C'est
un film de genre qui emploie les codes requis pour mieux les
pulvériser. Il nous embarque sur des chemins de traverses et des voies
rapides qui bousculent les clichés. Fantaisie érotico-horrifique qui
emprunte à une tradition italienne, le film déploie, pour traiter les
poncifs du rituel initiatique et de l'éveil de la chair, des trésors
d'inventivité.
Le ton est incisif, les saillies et les clins d'oeil abondent. Jouant des ralentis et des brusques accélérations, des images étirées et des images syncopées, surfant au travers d'une esthétique chic et choc revisitée par l'auto-dérision, les deux auteurs nous proposent une drôle de balade au fil de trois âges successifs de leur héroïne. On est plongé dans des tribulations inconscientes, érotico-fantastiques et les fantasmes enfouis de la fillette puis de l'adolescente et enfin de la jeune femme sont projetés sur l'écran.
Simultanément
la petite fille est confrontée à la mort de son grand-père et elle
surprend ses parents en pleine scène primitive. La musique, grinçante
et planante, psychédélique ad hoc, vient parfaire une atmosphère qui
marie habilement la charge d'angoisse et la satire. Dans un second
volet, on retrouve l'héroïne devenue adolescente lolitéenne, tous sens
et charmes bourgeonnants dehors, physique provocant, mixte insolite
entre Béatrice Dalle et Laetitia Casta, lèvres ultracharnues et corps
de fusée. Cette grenade promène son
corps dégoupillé dans une robe
échancrée, sur une corniche à l'aplomb de la mer scintillante,
phosphorant sur le soleil, et en compagnie de sa mère, parangon de la
bourgeoise arrogante et chiquissime. Mais, dès que livrée à elle-même,
la gamine galvanique est entourée d'une nuée bourdonnante,
assourdissante, de motards qui l'acculent. Les motos vrombissent,
l'affolante môme frémit, peur et plaisir mêlés ...

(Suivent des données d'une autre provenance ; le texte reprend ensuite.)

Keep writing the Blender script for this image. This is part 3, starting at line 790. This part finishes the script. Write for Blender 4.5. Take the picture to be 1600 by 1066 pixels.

Enfin, dernière section du film : la désormais jeune femme, toujours très estivale et déshabillée, livrée au souffle opportunément dévoilant de la brise, seule dans la maison vide de ses origines, se voit traquée par un homme ganté et cagoulé, se soumet et s'adonne à des pratiques délectablement terrifiques... Une fantaisie très stylisée, une variante réussie autour de l'éternel féminin aux prises avec Eros et Thanatos.